The HRW report said that President Rodrigo Duterte and his senior government officials could be held liable for crimes against humanity for their actions and statements inciting police officers and civilians to commit murders.

It said that Philippine National Police (PNP) chief Ronald Dela Rosa, Justice Secretary Vitaliano Aguirre II and Solicitor General Jose Calida could also be held liable for their statements and suggestions that seemed to have encouraged the slew of extrajudicial killings in the country. It also accused these three government officials of failing to conduct any meaningful investigation into the killings.

The HRW also panned the PNP, saying that patterns in the killings that transpired suggest police planning and involvement.

In February this year, Amnesty International, a London-based human rights watchdog, also released its annual report and blamed Duterte and other world leaders for the global retreat of human rights.

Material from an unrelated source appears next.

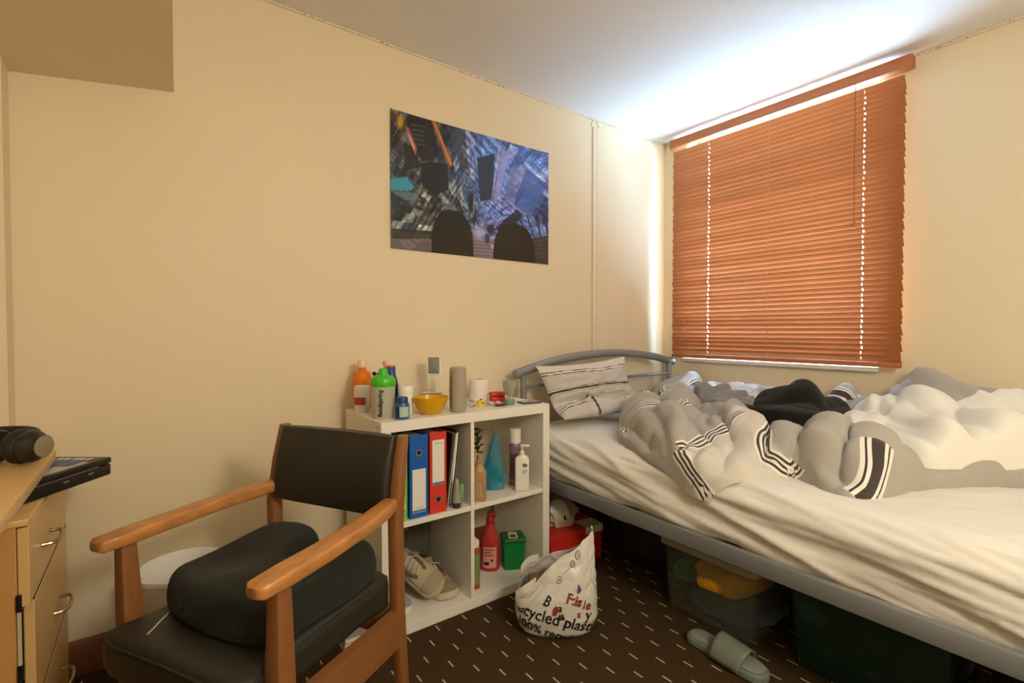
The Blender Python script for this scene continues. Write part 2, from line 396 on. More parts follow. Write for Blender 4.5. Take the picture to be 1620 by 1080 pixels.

It said that the president was using perceived social problems to justice repressive government actions.

It added that in some cases police officers planted evidence against suspects to justify their killing.

The president is sensitive to criticisms of his pet government campaign.

On Thursday, the Palace hit back at HRW and called its observation that there was a "human rights calamity" in the country "thougtless and irresponsible."

Presidential spokesman Ernesto Abella, a former evangelist, brushed aside the criticims of the drug war that has left 7,000 people dead in its wake and called on groups to do their work more "diligently before attempting to engage in propaganda."

He also stressed that the "war on criminality" was not a "war on humanity" but to a way to protect humanity from modern-day evil.

"To say otherwise is to undermine society's legitimate desire to be free from fear and to pander to the interests of the criminals," Abella said.